- _TASK REQUIREMENTS_:
Write out each line exactly as given. Leave the pictures out of your copy.

- _DATA EXCERPT_:
--- BEGIN ---

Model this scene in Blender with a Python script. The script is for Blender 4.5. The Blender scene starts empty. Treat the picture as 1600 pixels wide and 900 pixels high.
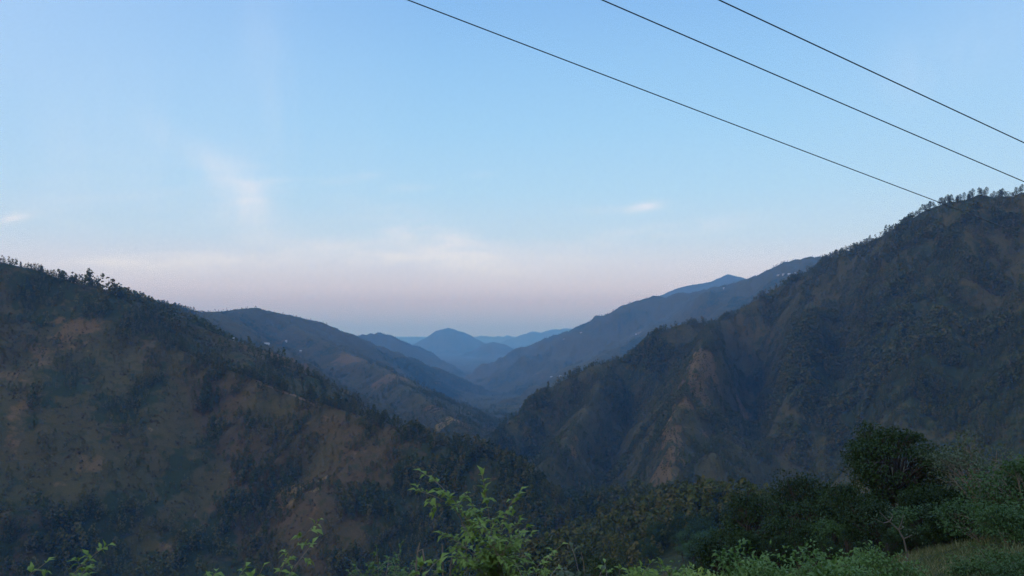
import bpy, math, random
import numpy as np

# ------------------------------------------------------------------ scene, camera
scene = bpy.context.scene
COL = scene.collection
F = 1232.0                       # focal length in pixels of the 1600 x 900 photograph
HOR = 495.0                      # row of the true horizon
PITCH = math.atan((HOR - 450.0) / F)
cam_d = bpy.data.cameras.new('camera')
cam_d.sensor_width = 36.0
cam_d.lens = F / 1600.0 * 36.0
cam_d.clip_start = 0.1
cam_d.clip_end = 60000.0
cam = bpy.data.objects.new('camera', cam_d)
cam.rotation_euler = (math.pi / 2 + PITCH, 0, 0)
COL.objects.link(cam)
scene.camera = cam


def ray(px, py):
    """direction of a sight line, scaled so that its y is 1"""
    r, u = (px - 800.0) / F, (450.0 - py) / F
    y = math.cos(PITCH) - u * math.sin(PITCH)
    z = math.sin(PITCH) + u * math.cos(PITCH)
    return np.array([r / y, 1.0, z / y])


def at(px, py, depth):
    return ray(px, py) * depth


# ------------------------------------------------------------------ mesh helpers (all faces are quads)
class Geo:
    def __init__(self):
        self.v, self.q, self.t, self.n = [], [], [], 0

    def add(self, v, q, tint=0.0):
        v = np.asarray(v, np.float32).reshape(-1, 3)
        self.v.append(v)
        self.q.append(np.asarray(q, np.int32).reshape(-1, 4) + self.n)
        tt = np.empty(len(v), np.float32)
        tt[:] = tint
        self.t.append(tt)
        self.n += len(v)
        return self

    def arrays(self):
        return np.concatenate(self.v), np.concatenate(self.q), np.concatenate(self.t)

    def mesh(self, name, mat, smooth=False):
        V, Q, T = self.arrays()
        return quad_mesh(name, V, Q, mat, smooth, {'tint': T})


def quad_mesh(name, V, Q, mat, smooth=False, attrs=None):
    me = bpy.data.meshes.new(name)
    n, m = len(V), len(Q)
    me.vertices.add(n)
    me.vertices.foreach_set('co', np.ascontiguousarray(V, np.float32).ravel())
    me.loops.add(4 * m)
    me.loops.foreach_set('vertex_index', np.ascontiguousarray(Q, np.int32).ravel())
    me.polygons.add(m)
    me.polygons.foreach_set('loop_start', np.arange(0, 4 * m, 4, dtype=np.int32))
    me.polygons.foreach_set('use_smooth', np.full(m, smooth, bool))
    for k, a in (attrs or {}).items():
        at_ = me.attributes.new(k, 'FLOAT', 'POINT')
        at_.data.foreach_set('value', np.ascontiguousarray(a, np.float32))
    me.update(calc_edges=True)
    if mat is not None:
        me.materials.append(mat)
    return me


def obj(name, me, parent=None, loc=None):
    o = bpy.data.objects.new(name, me)
    COL.objects.link(o)
    if parent is not None:
        o.parent = parent
    if loc is not None:
        o.location = loc
    return o


def tag(o, label=None, cat=None, group=None, kind=None):
    for k, v in (('label', label), ('category', cat), ('group', group), ('kind', kind)):
        if v:
            o[k] = v
    return o


def empty(name, loc, rz=0.0, sc=1.0):
    o = bpy.data.objects.new(name, None)
    COL.objects.link(o)
    o.location = loc
    o.rotation_euler = (0, 0, rz)
    o.scale = (sc, sc, sc)
    o.empty_display_size = 0.2
    return o


def tube(pts, rad, sides=5):
    P = np.asarray(pts, float)
    R = np.broadcast_to(np.asarray(rad, float), (len(P),))
    T = np.gradient(P, axis=0)
    T /= np.linalg.norm(T, axis=1, keepdims=True) + 1e-9
    ref = np.array([0.13, 0.97, 0.2]) if abs(T[:, 2]).mean() > 0.6 else np.array([0.0, 0.0, 1.0])
    A = np.cross(T, ref)
    A /= np.linalg.norm(A, axis=1, keepdims=True) + 1e-9
    B = np.cross(T, A)
    an = np.arange(sides) / sides * 2 * math.pi
    V = P[:, None, :] + R[:, None, None] * (np.cos(an)[None, :, None] * A[:, None, :] + np.sin(an)[None, :, None] * B[:, None, :])
    Q = []
    for i in range(len(P) - 1):
        for k in range(sides):
            a, b = i * sides + k, i * sides + (k + 1) % sides
            Q.append((a, b, b + sides, a + sides))
    return V.reshape(-1, 3), np.array(Q, np.int32)


def unit(a):
    return a / (np.linalg.norm(a, axis=-1, keepdims=True) + 1e-9)


def leaves(pos, axis, up, L, W, fold=0.25, droop=0.25):
    """folded, drooping leaves: five vertices and two quads each"""
    pos = np.asarray(pos, float)
    axis = unit(np.asarray(axis, float))
    side = unit(np.cross(axis, np.asarray(up, float)))
    nor = np.cross(side, axis)
    L = np.broadcast_to(L, (len(pos),))[:, None]
    W = np.broadcast_to(W, (len(pos),))[:, None]
    b = pos
    m = pos + axis * L * 0.45
    t = pos + axis * L - nor * L * droop
    l = m + side * W * 0.5 + nor * W * fold
    r = m - side * W * 0.5 + nor * W * fold
    V = np.stack([b, l, m, r, t], 1).reshape(-1, 3)
    base = np.arange(len(pos), dtype=np.int32)[:, None] * 5
    Q = np.concatenate([base + np.array([[0, 2, 4, 1]]), base + np.array([[0, 3, 4, 2]])], 0)
    return V, Q


def cards(pos, nor, size, rng, aspect=1.0):
    """small rhombic leaf clumps, one quad each"""
    nor = unit(nor)
    a = unit(np.cross(nor, unit(rng.normal(size=nor.shape))))
    b = np.cross(nor, a)
    s = np.broadcast_to(size, (len(pos),))[:, None]
    bend = nor * s * 0.25
    V = np.stack([pos - a * s - bend, pos - b * s * aspect, pos + a * s - bend, pos + b * s * aspect], 1).reshape(-1, 3)
    Q = np.arange(len(pos) * 4, dtype=np.int32).reshape(-1, 4)
    return V, Q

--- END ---

- _THE SOLUTION_:
Model this scene in Blender with a Python script. The script is for Blender 4.5. The Blender scene starts empty. Treat the picture as 1600 pixels wide and 900 pixels high.
import bpy, math, random
import numpy as np

# ------------------------------------------------------------------ scene, camera
scene = bpy.context.scene
COL = scene.collection
F = 1232.0                       # focal length in pixels of the 1600 x 900 photograph
HOR = 495.0                      # row of the true horizon
PITCH = math.atan((HOR - 450.0) / F)
cam_d = bpy.data.cameras.new('camera')
cam_d.sensor_width = 36.0
cam_d.lens = F / 1600.0 * 36.0
cam_d.clip_start = 0.1
cam_d.clip_end = 60000.0
cam = bpy.data.objects.new('camera', cam_d)
cam.rotation_euler = (math.pi / 2 + PITCH, 0, 0)
COL.objects.link(cam)
scene.camera = cam


def ray(px, py):
    """direction of a sight line, scaled so that its y is 1"""
    r, u = (px - 800.0) / F, (450.0 - py) / F
    y = math.cos(PITCH) - u * math.sin(PITCH)
    z = math.sin(PITCH) + u * math.cos(PITCH)
    return np.array([r / y, 1.0, z / y])


def at(px, py, depth):
    return ray(px, py) * depth


# ------------------------------------------------------------------ mesh helpers (all faces are quads)
class Geo:
    def __init__(self):
        self.v, self.q, self.t, self.n = [], [], [], 0

    def add(self, v, q, tint=0.0):
        v = np.asarray(v, np.float32).reshape(-1, 3)
        self.v.append(v)
        self.q.append(np.asarray(q, np.int32).reshape(-1, 4) + self.n)
        tt = np.empty(len(v), np.float32)
        tt[:] = tint
        self.t.append(tt)
        self.n += len(v)
        return self

    def arrays(self):
        return np.concatenate(self.v), np.concatenate(self.q), np.concatenate(self.t)

    def mesh(self, name, mat, smooth=False):
        V, Q, T = self.arrays()
        return quad_mesh(name, V, Q, mat, smooth, {'tint': T})


def quad_mesh(name, V, Q, mat, smooth=False, attrs=None):
    me = bpy.data.meshes.new(name)
    n, m = len(V), len(Q)
    me.vertices.add(n)
    me.vertices.foreach_set('co', np.ascontiguousarray(V, np.float32).ravel())
    me.loops.add(4 * m)
    me.loops.foreach_set('vertex_index', np.ascontiguousarray(Q, np.int32).ravel())
    me.polygons.add(m)
    me.polygons.foreach_set('loop_start', np.arange(0, 4 * m, 4, dtype=np.int32))
    me.polygons.foreach_set('use_smooth', np.full(m, smooth, bool))
    for k, a in (attrs or {}).items():
        at_ = me.attributes.new(k, 'FLOAT', 'POINT')
        at_.data.foreach_set('value', np.ascontiguousarray(a, np.float32))
    me.update(calc_edges=True)
    if mat is not None:
        me.materials.append(mat)
    return me


def obj(name, me, parent=None, loc=None):
    o = bpy.data.objects.new(name, me)
    COL.objects.link(o)
    if parent is not None:
        o.parent = parent
    if loc is not None:
        o.location = loc
    return o


def tag(o, label=None, cat=None, group=None, kind=None):
    for k, v in (('label', label), ('category', cat), ('group', group), ('kind', kind)):
        if v:
            o[k] = v
    return o


def empty(name, loc, rz=0.0, sc=1.0):
    o = bpy.data.objects.new(name, None)
    COL.objects.link(o)
    o.location = loc
    o.rotation_euler = (0, 0, rz)
    o.scale = (sc, sc, sc)
    o.empty_display_size = 0.2
    return o


def tube(pts, rad, sides=5):
    P = np.asarray(pts, float)
    R = np.broadcast_to(np.asarray(rad, float), (len(P),))
    T = np.gradient(P, axis=0)
    T /= np.linalg.norm(T, axis=1, keepdims=True) + 1e-9
    ref = np.array([0.13, 0.97, 0.2]) if abs(T[:, 2]).mean() > 0.6 else np.array([0.0, 0.0, 1.0])
    A = np.cross(T, ref)
    A /= np.linalg.norm(A, axis=1, keepdims=True) + 1e-9
    B = np.cross(T, A)
    an = np.arange(sides) / sides * 2 * math.pi
    V = P[:, None, :] + R[:, None, None] * (np.cos(an)[None, :, None] * A[:, None, :] + np.sin(an)[None, :, None] * B[:, None, :])
    Q = []
    for i in range(len(P) - 1):
        for k in range(sides):
            a, b = i * sides + k, i * sides + (k + 1) % sides
            Q.append((a, b, b + sides, a + sides))
    return V.reshape(-1, 3), np.array(Q, np.int32)


def unit(a):
    return a / (np.linalg.norm(a, axis=-1, keepdims=True) + 1e-9)


def leaves(pos, axis, up, L, W, fold=0.25, droop=0.25):
    """folded, drooping leaves: five vertices and two quads each"""
    pos = np.asarray(pos, float)
    axis = unit(np.asarray(axis, float))
    side = unit(np.cross(axis, np.asarray(up, float)))
    nor = np.cross(side, axis)
    L = np.broadcast_to(L, (len(pos),))[:, None]
    W = np.broadcast_to(W, (len(pos),))[:, None]
    b = pos
    m = pos + axis * L * 0.45
    t = pos + axis * L - nor * L * droop
    l = m + side * W * 0.5 + nor * W * fold
    r = m - side * W * 0.5 + nor * W * fold
    V = np.stack([b, l, m, r, t], 1).reshape(-1, 3)
    base = np.arange(len(pos), dtype=np.int32)[:, None] * 5
    Q = np.concatenate([base + np.array([[0, 2, 4, 1]]), base + np.array([[0, 3, 4, 2]])], 0)
    return V, Q


def cards(pos, nor, size, rng, aspect=1.0):
    """small rhombic leaf clumps, one quad each"""
    nor = unit(nor)
    a = unit(np.cross(nor, unit(rng.normal(size=nor.shape))))
    b = np.cross(nor, a)
    s = np.broadcast_to(size, (len(pos),))[:, None]
    bend = nor * s * 0.25
    V = np.stack([pos - a * s - bend, pos - b * s * aspect, pos + a * s - bend, pos + b * s * aspect], 1).reshape(-1, 3)
    Q = np.arange(len(pos) * 4, dtype=np.int32).reshape(-1, 4)
    return V, Q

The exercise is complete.